In Western Europe and the Americas, Hall tells me, hats changed dramatically starting in the 1860s, when parasols were introduced. No longer did upper-class women need to worry about keeping the sun off their complexions and the rain off their heads. Freed from practicality, their hats became ornamental fashion statements, and remained immensely important to fashion-conscious women through the 1950s. Just when their use began waning, Jackie Kennedy brought the pillbox and veils back into style.
When churches stopped requiring women to cover their heads at services, many women consigned their Sunday headgear to a closet, or a shop like Treasure Mart. The feminist movement and a freer lifestyle further eroded demand for formal wear.
In this century, Kate Middleton—now Catherine, Princess of Wales––renewed public interest in head coverings with her hats and the ornamental headpieces called fascinators. “But I don’t regard fascinators the same way I regard a well-made hat,” Hall says, donning a favorite burgundy number with netting and feathers. (“Six dollars from the Treasure Mart.”)
Hall appreciates hats with particularly fine fabrics, shapes, or accessories. But her favorites are the elegant hats worn by actresses in her favorite classic movies.
“Audrey Hepburn is my all-time favorite, of course—no one can top her fashions in Breakfast at Tiffany’s.
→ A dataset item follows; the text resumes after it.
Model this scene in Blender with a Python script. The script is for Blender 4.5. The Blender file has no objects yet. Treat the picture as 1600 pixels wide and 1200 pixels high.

I’m also fond of Myrna Loy’s doll hats in the Thin Man series. The hats reflect her film personality beautifully—sassy, frivolous, and up for fun and adventure.”
She also admires His Girl Friday star Rosalind Russell’s grand entrance into Cary Grant’s newsroom. She strides in, wearing an outrageous suit and matching hat, holding her head high. “With a hat and outfit like that, everyone knows she is supremely confident, the best at what she does.”
Hall “looked far and wide for a hat like that. And then I made myself a matching ensemble.”
On a summer evening years ago, she found a group of kindred spirits. She happened to be walking downtown when she heard 1920s music. Following the rhythms to the Bird of Paradise, a long-gone jazz club, she saw people dancing to the music her grandparents once played on the Victrola.
“A friend danced past the window and motioned me in. That’s how I was pulled into a vintage dance group—the Grand Traditions Vintage Dance. It changed my life! Suddenly everything—my love for hats, my sewing, my passion for fashion and dance—all came together.”
The group held a Christmas ball, a ragtime ball, and other events, and members were encouraged to dress in facsimiles of clothing from different eras. “I started really getting interested in period clothing then,” Hall says. She even traveled to Prague for a week of vintage dancing lessons. “Some of my relatives were from Bohemia, so the dancing, the music, and my family heritage were all bonuses when I was there.
“But,” she adds mournfully, “I don’t dance as much now—most of my friends were older than I am, and they’ve either died or they no longer dance.” Grand Traditions held its final event two years ago.
Hall lives south of downtown with her daughter Michelle, who works remotely for the U-M (and has her own hat collection). After serving in the army, daughter Andrea is now home-
schooling her own two daughters in Saline.
Recently, Hall’s hat collection had its first public showing, when she was invited to give a presentation to the Webster Township Historical Society’s annual tea. The teenage waitresses had a marvelous time modeling.
“It was so much fun!” Hall says. And since then, “I’ve had other groups invite me to speak.” She is spending the summer researching and cataloging her collection in preparation for one at the Dexter Area Historical Society in October.
“To me, the rescuing and wearing of these hats is a way of paying respect to the people who wore them and their way of life. We owe them a share of gratitude as our forebears,” she says, reluctantly stowing her last treasure back in the last hatbox.